Akibatnya, dia akan mudah diperintah dan direndahkan oleh sesuatu tersebut. Padahal, jika mau mencari dan belajar ada apa di baliknya, belum tentu juga sesuatu tersebut sehebat apa yang dilihat.

Nasihat agar jangan mudah mentang-mentang, dianjurkan agar kita tak selalu tinggi hati dan sombong. Intinya selalu rendah hati dan egaliter.

Dua nasihat di atas tersebut mudah saja dilakukan, syaratnya harus memiliki pengatahuan, pengalaman dan kearifan yang luas. Itu saja.
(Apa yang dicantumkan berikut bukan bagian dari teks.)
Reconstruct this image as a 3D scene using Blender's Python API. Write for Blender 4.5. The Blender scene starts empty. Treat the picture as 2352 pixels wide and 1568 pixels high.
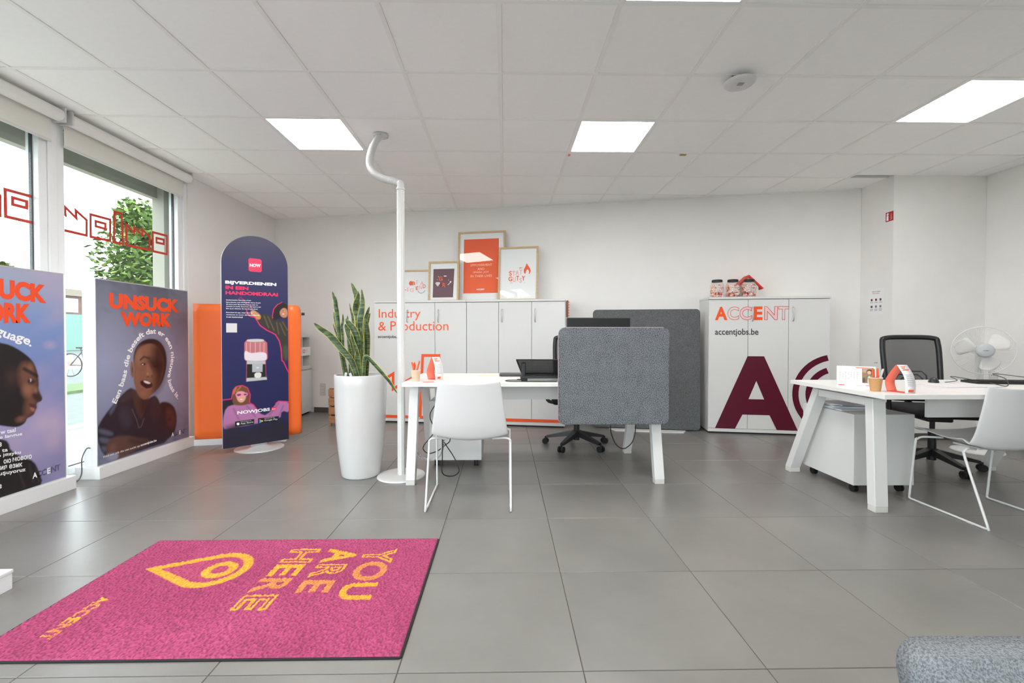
import bpy, bmesh, math, random
import numpy as np
from mathutils import Vector, Matrix

scene = bpy.context.scene
COL = scene.collection
random.seed(7)
PI = math.pi

# ------------------------------------------------------------------ camera
FPX, YAW, PITCH, ROLL, CAMH = 1026.78, 0.0167, 0.0157, -0.0008, 1.0873
CEIL = 2.715
cam = bpy.data.cameras.new('camera')
cam.sensor_width = 36.0
cam.lens = FPX / 2352 * 36.0
cam.clip_start = 0.02
cam.clip_end = 300
camo = bpy.data.objects.new('camera', cam)
camo.location = (0, 0, CAMH)
camo.rotation_euler = (PI / 2 - PITCH, ROLL, -YAW)
COL.objects.link(camo)
scene.camera = camo

# ------------------------------------------------------------------ sky
SKY = 4.5
world = bpy.data.worlds.new('sky')
scene.world = world
world.use_nodes = True
wn, wl = world.node_tree.nodes, world.node_tree.links
wn.clear()
wo = wn.new('ShaderNodeOutputWorld')
bg = wn.new('ShaderNodeBackground')
tc = wn.new('ShaderNodeTexCoord')
mp = wn.new('ShaderNodeMapping')
mp.inputs['Scale'].default_value = (1.0, 1.0, 3.2)
nz = wn.new('ShaderNodeTexNoise')
nz.inputs['Scale'].default_value = 2.3
nz.inputs['Detail'].default_value = 7
nz.inputs['Roughness'].default_value = 0.55
cr = wn.new('ShaderNodeValToRGB')
cr.color_ramp.elements[0].position = 0.36
cr.color_ramp.elements[0].color = (0.62, 0.675, 0.74, 1)
cr.color_ramp.elements[1].position = 0.62
cr.color_ramp.elements[1].color = (0.93, 0.955, 0.99, 1)
bg.inputs['Strength'].default_value = SKY
wl.new(tc.outputs['Generated'], mp.inputs['Vector'])
wl.new(mp.outputs['Vector'], nz.inputs['Vector'])
wl.new(nz.outputs['Fac'], cr.inputs['Fac'])
wl.new(cr.outputs['Color'], bg.inputs['Color'])
wl.new(bg.outputs['Background'], wo.inputs['Surface'])

PANEL_LIGHT = 15.0      # radiance of the lit ceiling panels

# ------------------------------------------------------------------ exposure
vs = scene.view_settings
vs.view_transform = 'Standard'
vs.look = 'None'
vs.exposure = 0.72
vs.gamma = 1.0
vs.use_curve_mapping = False
scene.cycles.max_bounces = 12
scene.cycles.diffuse_bounces = 7
scene.cycles.glossy_bounces = 4
scene.cycles.transparent_max_bounces = 16
scene.cycles.sample_clamp_indirect = 6.0

# ------------------------------------------------------------------ measuring helpers
def _rot():
    c, s = math.cos(YAW), math.sin(YAW); A = np.array([[c, -s, 0], [s, c, 0], [0, 0, 1]])
    c, s = math.cos(PITCH), math.sin(PITCH); B = np.array([[1, 0, 0], [0, c, -s], [0, s, c]])
    c, s = math.cos(ROLL), math.sin(ROLL); D = np.array([[c, 0, -s], [0, 1, 0], [s, 0, c]])
    return D @ B @ A
_R = _rot()
def sight(x, y):
    return _R.T @ np.array([(x - 1176) / FPX, 1, -(y - 784) / FPX])
def at_y(x, y, Y):
    d = sight(x, y); t = Y / d[1]
    return Vector((d[0] * t, Y, CAMH + d[2] * t))

class Plane:
    """upright plane through two ground points; s runs from a to b, z is height, +off is towards the room"""
    def __init__(self, a, b, flip=False):
        self.a = Vector((a[0], a[1], 0)); d = Vector((b[0] - a[0], b[1] - a[1], 0))
        self.len = d.length; self.d = d.normalized()
        self.n = Vector((self.d.y, -self.d.x, 0))
        if flip: self.n = -self.n
    def P(self, s, z, off=0.0):
        return self.a + self.d * s + Vector((0, 0, z)) + self.n * off
    def px(self, x, y):                       # photo measurement -> (s, z) on this plane
        d = sight(x, y); n = self.n
        t = (n.x * self.a.x + n.y * self.a.y) / (n.x * d[0] + n.y * d[1])
        p = Vector((d[0] * t, d[1] * t, CAMH + d[2] * t))
        return ((p - self.a).dot(self.d), p.z)
    def moved(self, off):
        q = Plane((self.a.x, self.a.y), (self.a.x + self.d.x, self.a.y + self.d.y))
        q.n = self.n.copy(); q.len = self.len; q.a = self.a + self.n * off
        return q

# ------------------------------------------------------------------ materials
def lin(c):
    return tuple(((v / 255 / 12.92) if v / 255 <= 0.04045 else ((v / 255 + 0.055) / 1.055) ** 2.4) for v in c[:3])
MATS = {}
def mat(name, rgb, rough=0.5, metal=0.0, noise=0.0, nscale=8.0, bump=0.0, bscale=60.0, spec=0.5, srgb=True,
        stretch=(1, 1, 1), emit=0.0, trans=0.0, coat=0.0, rnd=0.0):
    if name in MATS: return MATS[name]
    m = bpy.data.materials.new(name); m.use_nodes = True
    nt = m.node_tree; N = nt.nodes; L = nt.links
    b = N['Principled BSDF']
    c = lin(rgb) if srgb else rgb
    b.inputs['Base Color'].default_value = (*c, 1)
    b.inputs['Roughness'].default_value = rough
    b.inputs['Metallic'].default_value = metal
    b.inputs['Specular IOR Level'].default_value = spec
    if coat: b.inputs['Coat Weight'].default_value = coat
    if emit:
        b.inputs['Emission Color'].default_value = (*c, 1); b.inputs['Emission Strength'].default_value = emit
    if trans: b.inputs['Transmission Weight'].default_value = trans
    if noise or bump:
        t = N.new('ShaderNodeTexCoord'); mpn = N.new('ShaderNodeMapping')
        mpn.inputs['Scale'].default_value = stretch
        L.new(t.outputs['Object'], mpn.inputs['Vector'])
        src = mpn.outputs['Vector']
        if rnd:
            oi = N.new('ShaderNodeObjectInfo'); vm = N.new('ShaderNodeVectorMath'); vm.operation = 'MULTIPLY_ADD'
            cb = N.new('ShaderNodeCombineXYZ')
            mu = N.new('ShaderNodeMath'); mu.operation = 'MULTIPLY'; mu.inputs[1].default_value = rnd
            L.new(oi.outputs['Random'], mu.inputs[0])
            L.new(mu.outputs[0], cb.inputs['X']); L.new(mu.outputs[0], cb.inputs['Y'])
            ad = N.new('ShaderNodeVectorMath'); ad.operation = 'ADD'
            L.new(mpn.outputs['Vector'], ad.inputs[0]); L.new(cb.outputs['Vector'], ad.inputs[1])
            src = ad.outputs['Vector']; N.remove(vm)
    if noise:
        n = N.new('ShaderNodeTexNoise'); n.inputs['Scale'].default_value = nscale
        n.inputs['Detail'].default_value = 6; n.inputs['Roughness'].default_value = 0.6
        L.new(src, n.inputs['Vector'])
        r = N.new('ShaderNodeValToRGB')
        r.color_ramp.elements[0].position = 0.3; r.color_ramp.elements[1].position = 0.7
        r.color_ramp.elements[0].color = (*[v * (1 - noise) for v in c], 1)
        r.color_ramp.elements[1].color = (*[min(1, v * (1 + noise)) for v in c], 1)
        L.new(n.outputs['Fac'], r.inputs['Fac']); L.new(r.outputs['Color'], b.inputs['Base Color'])
    if bump:
        n2 = N.new('ShaderNodeTexNoise'); n2.inputs['Scale'].default_value = bscale; n2.inputs['Detail'].default_value = 4
        L.new(src, n2.inputs['Vector'])
        bp = N.new('ShaderNodeBump'); bp.inputs['Strength'].default_value = bump; bp.inputs['Distance'].default_value = 0.01
        L.new(n2.outputs['Fac'], bp.inputs['Height']); L.new(bp.outputs['Normal'], b.inputs['Normal'])
    MATS[name] = m
    return m

def glass_mat(name, tint=(0.93, 0.97, 0.96), refl=0.9):
    if name in MATS: return MATS[name]
    m = bpy.data.materials.new(name); m.use_nodes = True
    N = m.node_tree.nodes; L = m.node_tree.links; N.clear()
    o = N.new('ShaderNodeOutputMaterial'); mx = N.new('ShaderNodeMixShader')
    t = N.new('ShaderNodeBsdfTransparent'); t.inputs['Color'].default_value = (*tint, 1)
    g = N.new('ShaderNodeBsdfGlossy'); g.inputs['Roughness'].default_value = 0.02
    g.inputs['Color'].default_value = (refl, refl, refl, 1)
    lw = N.new('ShaderNodeLayerWeight'); lw.inputs['Blend'].default_value = 0.5; pw = N.new('ShaderNodeMath'); pw.operation = 'POWER'; pw.inputs[1].default_value = 5.0
    f = N.new('ShaderNodeMath'); f.operation = 'MULTIPLY_ADD'; f.inputs[1].default_value = 0.94; f.inputs[2].default_value = 0.03
    L.new(lw.outputs['Facing'], pw.inputs[0]); L.new(pw.outputs[0], f.inputs[0])
    L.new(f.outputs[0], mx.inputs[0]); L.new(t.outputs[0], mx.inputs[1]); L.new(g.outputs[0], mx.inputs[2])
    L.new(mx.outputs[0], o.inputs['Surface'])
    MATS[name] = m
    return m

def print_mat(name, rough=0.45):
    """ink on paper or foil: colours come from the mesh's printed colour layer"""
    if name in MATS: return MATS[name]
    m = bpy.data.materials.new(name); m.use_nodes = True
    N = m.node_tree.nodes; L = m.node_tree.links
    a = N.new('ShaderNodeAttribute'); a.attribute_name = 'ink'
    b = N['Principled BSDF']; b.inputs['Roughness'].default_value = rough
    L.new(a.outputs['Color'], b.inputs['Base Color'])
    MATS[name] = m
    return m

def net_mat(name, rgb, alpha):
    """woven net too fine to show its holes"""
    if name in MATS: return MATS[name]
    m = bpy.data.materials.new(name); m.use_nodes = True; b = m.node_tree.nodes['Principled BSDF']
    b.inputs['Base Color'].default_value = (*lin(rgb), 1); b.inputs['Roughness'].default_value = 0.7; b.inputs['Alpha'].default_value = alpha
    MATS[name] = m
    return m

def screen_mesh_mat(name, rgb, hole=0.45, scale=900.0):
    """perforated / woven mesh: tiny see-through holes"""
    if name in MATS: return MATS[name]
    m = bpy.data.materials.new(name); m.use_nodes = True
    N = m.node_tree.nodes; L = m.node_tree.links
    b = N['Principled BSDF']; b.inputs['Base Color'].default_value = (*lin(rgb), 1); b.inputs['Roughness'].default_value = 0.6
    t = N.new('ShaderNodeTexCoord'); v = N.new('ShaderNodeTexVoronoi'); v.inputs['Scale'].default_value = scale
    v.inputs['Randomness'].default_value = 0.0
    L.new(t.outputs['Object'], v.inputs['Vector'])
    lt = N.new('ShaderNodeMath'); lt.operation = 'GREATER_THAN'; lt.inputs[1].default_value = hole
    L.new(v.outputs['Distance'], lt.inputs[0]); L.new(lt.outputs[0], b.inputs['Alpha'])
    MATS[name] = m
    return m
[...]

Namun soal yang ketiga, ”jangan mudah panik”, ini jadi yang tersulit.

Tak panik dalam memecahkan persoalan tentunya sangat penting. Sehingga hasilnya akan tepat sasaran. Karena, panik biasanya membuat orang hilang kesadaran dan cenderung membabi buta dalam mengambil keputusan. Ibarat balon yang udaranya lepas, larinya cenderung tak karuan.

Karena hal ini pulalah, seorang kawan yang berdinas di militer pernah berkata, dalam situasi kontak senjata dengan musuh, lebih baik menembak rekan sendiri yang panik dari pada musuh. Sebab, bisa menjadi bumerang.

Untuk itulah mereka diajar bagaimana tetap tenang dalam menghadapi situasi segenting apapun. Dengan demikian, mereka bisa jernih menjalankan strategi yang telah direncanakan.

Karena, lagi-lagi, jika di tengah desingan peluru ada seorang prajurit yang panik, maka satu tim akan mudah dikalahkan lawan!

Dari uraian ini, terus terang, saya kagum akan ketenangan Syaidina Ali. Dalam sebuah peprangan, mata pedangnya akan menebas leher musuh. Saat itu juga, ''cuih...'' lelaki tersebut meludahi wajah Syaidina Ali.

Aksi ini membuat ayunan pedang sahabat Rasulullah itu terhenti. Musuhpun heran, dan bertanya ada apa gerangan. Ali pun menjawab, bahwa dia tak ingin membunuh karena amarah.

Gila, di saat segenting itu, jiwa Syaidina Ali masih setenang air, sehingga masih bisa memilah mana itu nafsu dan mana itu jalan Tuhan. Coba kalau Syaidina Ali orang yang mudah panik, pasti lain lagi ceritanya.